THE REQUEST
Transcribe the listing in full, excluding any pictures.

GIVEN INFORMATION
──────────

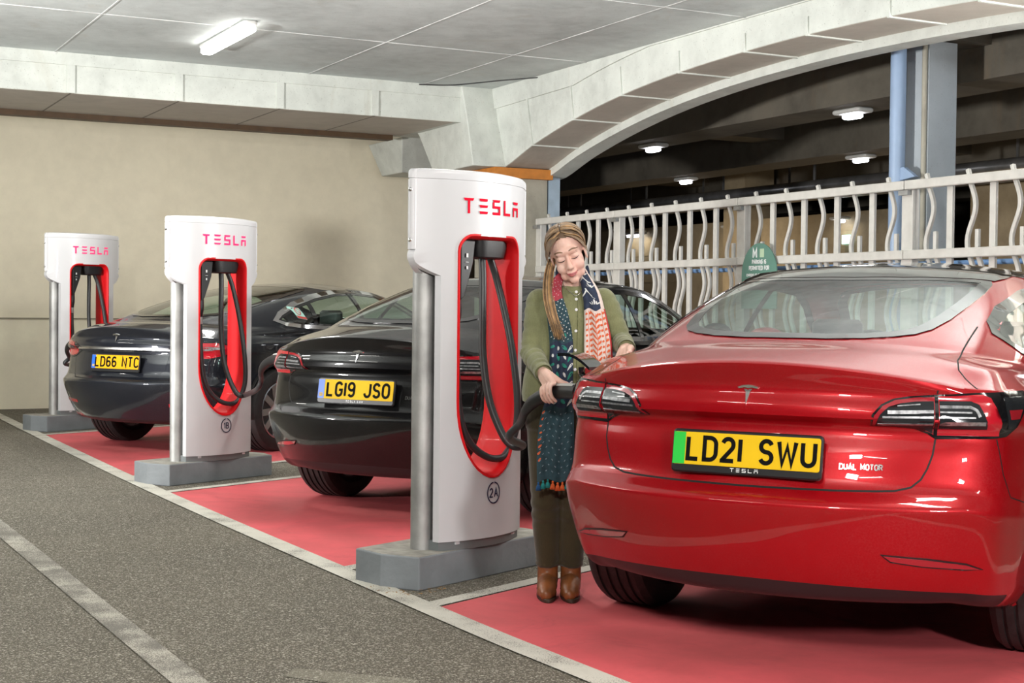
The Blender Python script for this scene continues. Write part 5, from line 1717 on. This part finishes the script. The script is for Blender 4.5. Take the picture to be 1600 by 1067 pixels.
def gripping_hand(mb):
    """right hand over the connector: palm on top, four fingers over the near side, thumb behind"""
    d = GDIR; near = Vector((.15, -1, 0)); near = (near - d * near.dot(d)).normalized(); up = d.cross(near); up = up if up.z > 0 else -up
    W = Vector(WR_R)
    kn = []
    for i, off in enumerate((.034, .0115, -.011, -.032)):          # index .. little
        b = GRIP + d * off
        ln = (1.0, 1.06, 1.0, .84)[i]
        k0 = b + up * (.040 - .003 * abs(i - 1)) + near * .010
        kn.append(k0)
        pts = [k0, b + up * .036 + near * .028 - d * .002, b + up * (.014) + near * .0405 * 1.0 - d * .004, b - up * (.012 * ln) + near * .040 - d * .008, b - up * (.030 * ln) + near * .030 - d * .011]
        finger(mb, [tuple(p) for p in pts], (.0092, .0094, .0090, .0080)[i], (.0070, .0071, .0069, .0062)[i])
    palm = MB()
    c = sum(kn, Vector()) / 4
    for i in range(4): limb(mb, [tuple(W + (kn[i] - c) * .45), tuple((W + kn[i]) / 2 + (kn[i] - c) * .2 + up * .004), tuple(kn[i])], [.019, .0165, .0105], 10)
    thumb = [W + d * .012 - near * .008, GRIP + d * .032 + up * .03 - near * .022, GRIP + d * .05 + up * .008 - near * .036, GRIP + d * .055 - up * .014 - near * .033]
    finger(mb, [tuple(p) for p in thumb], .0145, .0085)


def on_car(p, lift):
    """the point lifted to lie just above the red car's bodywork"""
    t = R(CAR_A['th']); d = np.array((p[0] + PX, p[1] + PY)) - np.array(CAR_A['loc'])
    x, y = d[0] * math.sin(t) + d[1] * math.cos(t), -d[0] * math.cos(t) + d[1] * math.sin(t)
    return Vector((p[0], p[1], A_B.top(x, y)[0].z + lift))


def resting_hand(mb):
    W = Vector(WR_L); f = Vector((-.30, -.95, 0)).normalized(); s = Vector((.95, -.30, 0)).normalized()
    pk = W + f * .082
    for i, off in enumerate((-.030, -.010, .011, .030)):
        k0 = on_car(pk + s * off + f * (.006 if i in (1, 2) else 0), .030)
        limb(mb, [tuple(W + s * off * .5), tuple((W + k0) / 2 + s * off * .2 + Vector((0, 0, .006))), tuple(k0)], [.018, .0155, .0105], 10)
        L = (.066, .074, .068, .054)[i]
        finger(mb, [tuple(k0), tuple(on_car(k0 + f * L * .4, .030)), tuple(on_car(k0 + f * L * .75, .020)), tuple(on_car(k0 + f * L, .0125))], .0094, .0070)
    finger(mb, [tuple(W - s * .012 + f * .02), tuple(on_car(W - s * .042 + f * .050, .030)), tuple(on_car(W - s * .056 + f * .076, .020)), tuple(on_car(W - s * .060 + f * .098, .016))], .0140, .0085)


# ---- body: one continuous skin
mb = MB()
head_shapes(mb)
limb(mb, [tuple(hv((0, .012, -.055))), (.010, -.020, 1.36), (.014, .005, 1.27)], [.051, .050, .062], 18)
torso(mb, [(.0, .0, .74, .13, .095), (-.01, 0, .84, .155, .105), (-.005, 0, .95, .14, .095), (0, 0, 1.06, .13, .09), (.005, 0, 1.18, .135, .095), (.006, .002, 1.24, .115, .08), (.01, .004, 1.29, .075, .055), (.012, .004, 1.33, .05, .05)])
for S, E_, W_ in ((SH_R, EL_R, WR_R), (SH_L, EL_L, WR_L)):
    limb(mb, [S, tuple((Vector(S) + Vector(E_)) / 2), E_, tuple((Vector(E_) + Vector(W_)) / 2), W_], [.038, .036, .033, .029, .021])
gripping_hand(mb); resting_hand(mb)
for H, K, A in ((HIP_R, KN_R, AN_R), (HIP_L, KN_L, AN_L)):
    limb(mb, [H, tuple((Vector(H) + Vector(K)) / 2), K, tuple((Vector(K) * .6 + Vector(A) * .4) + Vector((0, .012, 0))), A], [.072, .06, .046, .045, .030])
    limb(mb, [A, (A[0] - .004, A[1] - .07, .055), (A[0] - .008, A[1] - .135, .04)], [.034, .034, .024])
person = fuse(mb, 'person', M['skin'], .0036, 3)
person.location = (PX, PY, 0)
tag(person, 'woman in olive green cardigan and patterned scarf holding the connector at the red car', 'person')
P_ = person

# face details
def on_face(x, z, off=.0004):
    """point on the face at head coordinates x, z"""
    o = hv((x, -.30, z)); d = (HEAD.to_3x3() @ Vector((0, 1, 0))).normalized()
    h = FACE.ray_cast(o, d)
    return (h[0] - d * off) if h[0] else hv((x, -.09, z))


FACE = BVHTree.FromPolygons([v.co.copy() for v in person.data.vertices], [tuple(p.vertices) for p in person.data.polygons])
for s in (-1, 1):
    mb = MB(); mb.tube([tuple(on_face(s * .030 + .017 * t, -.0105 - .0045 * (1 - t * t) + .001 * s * t, .0006)) for t in np.linspace(-1, 1, 13)], [.0007 + .0014 * (1 - t * t) for t in np.linspace(-1, 1, 13)], 6); mb.build('eyelashes', M['lash'], P_)
    mb = MB(); mb.tube([tuple(on_face(s * .031 + .018 * t, .006 + .0022 * (1 - t * t), .0002)) for t in np.linspace(-1, 1, 11)], [.0004 + .0005 * (1 - t * t) for t in np.linspace(-1, 1, 11)], 6); mb.build('eyelid_crease', pmat('lid_crease', (.42, .2, .15), .6), P_)
    mb = MB(); mb.tube([tuple(on_face(s * (.013 + .040 * t), .0215 + .009 * math.sin(PI * (t * .8 + .08)) - .003 * t, .0003)) for t in np.linspace(0, 1, 13)], [.0014 + .0020 * math.sin(PI * t) ** .6 for t in np.linspace(0, 1, 13)], 6, flat=.5); mb.build('eyebrow', M['brow'], P_)
mb = MB(); tt = np.linspace(-1, 1, 17)
mb.tube([tuple(on_face(.0265 * t, -.0715 + .0022 * t * t * 2 - .001 * (1 - abs(t)), -.0006)) for t in tt], [.0010 + .0032 * (1 - t * t) for t in tt], 8, flat=.6)
mb.tube([tuple(on_face(.0225 * t, -.0795 + .004 * t * t, -.0008)) for t in tt], [.0010 + .0038 * (1 - t * t) for t in tt], 8, flat=.6); mb.build('lips', M['lip'], P_)
mb = MB(); mb.tube([tuple(on_face(.0285 * t, -.0755 + .0060 * t * t, .0008)) for t in tt], [.0004 + .0007 * (1 - t * t) for t in tt], 6); mb.build('mouth_line', M['lash'], P_)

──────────

SOLUTION BELOW
The Blender Python script for this scene continues. Write part 5, from line 1717 on. This part finishes the script. The script is for Blender 4.5. Take the picture to be 1600 by 1067 pixels.
def gripping_hand(mb):
    """right hand over the connector: palm on top, four fingers over the near side, thumb behind"""
    d = GDIR; near = Vector((.15, -1, 0)); near = (near - d * near.dot(d)).normalized(); up = d.cross(near); up = up if up.z > 0 else -up
    W = Vector(WR_R)
    kn = []
    for i, off in enumerate((.034, .0115, -.011, -.032)):          # index .. little
        b = GRIP + d * off
        ln = (1.0, 1.06, 1.0, .84)[i]
        k0 = b + up * (.040 - .003 * abs(i - 1)) + near * .010
        kn.append(k0)
        pts = [k0, b + up * .036 + near * .028 - d * .002, b + up * (.014) + near * .0405 * 1.0 - d * .004, b - up * (.012 * ln) + near * .040 - d * .008, b - up * (.030 * ln) + near * .030 - d * .011]
        finger(mb, [tuple(p) for p in pts], (.0092, .0094, .0090, .0080)[i], (.0070, .0071, .0069, .0062)[i])
    palm = MB()
    c = sum(kn, Vector()) / 4
    for i in range(4): limb(mb, [tuple(W + (kn[i] - c) * .45), tuple((W + kn[i]) / 2 + (kn[i] - c) * .2 + up * .004), tuple(kn[i])], [.019, .0165, .0105], 10)
    thumb = [W + d * .012 - near * .008, GRIP + d * .032 + up * .03 - near * .022, GRIP + d * .05 + up * .008 - near * .036, GRIP + d * .055 - up * .014 - near * .033]
    finger(mb, [tuple(p) for p in thumb], .0145, .0085)


def on_car(p, lift):
    """the point lifted to lie just above the red car's bodywork"""
    t = R(CAR_A['th']); d = np.array((p[0] + PX, p[1] + PY)) - np.array(CAR_A['loc'])
    x, y = d[0] * math.sin(t) + d[1] * math.cos(t), -d[0] * math.cos(t) + d[1] * math.sin(t)
    return Vector((p[0], p[1], A_B.top(x, y)[0].z + lift))


def resting_hand(mb):
    W = Vector(WR_L); f = Vector((-.30, -.95, 0)).normalized(); s = Vector((.95, -.30, 0)).normalized()
    pk = W + f * .082
    for i, off in enumerate((-.030, -.010, .011, .030)):
        k0 = on_car(pk + s * off + f * (.006 if i in (1, 2) else 0), .030)
        limb(mb, [tuple(W + s * off * .5), tuple((W + k0) / 2 + s * off * .2 + Vector((0, 0, .006))), tuple(k0)], [.018, .0155, .0105], 10)
        L = (.066, .074, .068, .054)[i]
        finger(mb, [tuple(k0), tuple(on_car(k0 + f * L * .4, .030)), tuple(on_car(k0 + f * L * .75, .020)), tuple(on_car(k0 + f * L, .0125))], .0094, .0070)
    finger(mb, [tuple(W - s * .012 + f * .02), tuple(on_car(W - s * .042 + f * .050, .030)), tuple(on_car(W - s * .056 + f * .076, .020)), tuple(on_car(W - s * .060 + f * .098, .016))], .0140, .0085)


# ---- body: one continuous skin
mb = MB()
head_shapes(mb)
limb(mb, [tuple(hv((0, .012, -.055))), (.010, -.020, 1.36), (.014, .005, 1.27)], [.051, .050, .062], 18)
torso(mb, [(.0, .0, .74, .13, .095), (-.01, 0, .84, .155, .105), (-.005, 0, .95, .14, .095), (0, 0, 1.06, .13, .09), (.005, 0, 1.18, .135, .095), (.006, .002, 1.24, .115, .08), (.01, .004, 1.29, .075, .055), (.012, .004, 1.33, .05, .05)])
for S, E_, W_ in ((SH_R, EL_R, WR_R), (SH_L, EL_L, WR_L)):
    limb(mb, [S, tuple((Vector(S) + Vector(E_)) / 2), E_, tuple((Vector(E_) + Vector(W_)) / 2), W_], [.038, .036, .033, .029, .021])
gripping_hand(mb); resting_hand(mb)
for H, K, A in ((HIP_R, KN_R, AN_R), (HIP_L, KN_L, AN_L)):
    limb(mb, [H, tuple((Vector(H) + Vector(K)) / 2), K, tuple((Vector(K) * .6 + Vector(A) * .4) + Vector((0, .012, 0))), A], [.072, .06, .046, .045, .030])
    limb(mb, [A, (A[0] - .004, A[1] - .07, .055), (A[0] - .008, A[1] - .135, .04)], [.034, .034, .024])
person = fuse(mb, 'person', M['skin'], .0036, 3)
person.location = (PX, PY, 0)
tag(person, 'woman in olive green cardigan and patterned scarf holding the connector at the red car', 'person')
P_ = person

# face details
def on_face(x, z, off=.0004):
    """point on the face at head coordinates x, z"""
    o = hv((x, -.30, z)); d = (HEAD.to_3x3() @ Vector((0, 1, 0))).normalized()
    h = FACE.ray_cast(o, d)
    return (h[0] - d * off) if h[0] else hv((x, -.09, z))


FACE = BVHTree.FromPolygons([v.co.copy() for v in person.data.vertices], [tuple(p.vertices) for p in person.data.polygons])
for s in (-1, 1):
    mb = MB(); mb.tube([tuple(on_face(s * .030 + .017 * t, -.0105 - .0045 * (1 - t * t) + .001 * s * t, .0006)) for t in np.linspace(-1, 1, 13)], [.0007 + .0014 * (1 - t * t) for t in np.linspace(-1, 1, 13)], 6); mb.build('eyelashes', M['lash'], P_)
    mb = MB(); mb.tube([tuple(on_face(s * .031 + .018 * t, .006 + .0022 * (1 - t * t), .0002)) for t in np.linspace(-1, 1, 11)], [.0004 + .0005 * (1 - t * t) for t in np.linspace(-1, 1, 11)], 6); mb.build('eyelid_crease', pmat('lid_crease', (.42, .2, .15), .6), P_)
    mb = MB(); mb.tube([tuple(on_face(s * (.013 + .040 * t), .0215 + .009 * math.sin(PI * (t * .8 + .08)) - .003 * t, .0003)) for t in np.linspace(0, 1, 13)], [.0014 + .0020 * math.sin(PI * t) ** .6 for t in np.linspace(0, 1, 13)], 6, flat=.5); mb.build('eyebrow', M['brow'], P_)
mb = MB(); tt = np.linspace(-1, 1, 17)
mb.tube([tuple(on_face(.0265 * t, -.0715 + .0022 * t * t * 2 - .001 * (1 - abs(t)), -.0006)) for t in tt], [.0010 + .0032 * (1 - t * t) for t in tt], 8, flat=.6)
mb.tube([tuple(on_face(.0225 * t, -.0795 + .004 * t * t, -.0008)) for t in tt], [.0010 + .0038 * (1 - t * t) for t in tt], 8, flat=.6); mb.build('lips', M['lip'], P_)
mb = MB(); mb.tube([tuple(on_face(.0285 * t, -.0755 + .0060 * t * t, .0008)) for t in tt], [.0004 + .0007 * (1 - t * t) for t in tt], 6); mb.build('mouth_line', M['lash'], P_)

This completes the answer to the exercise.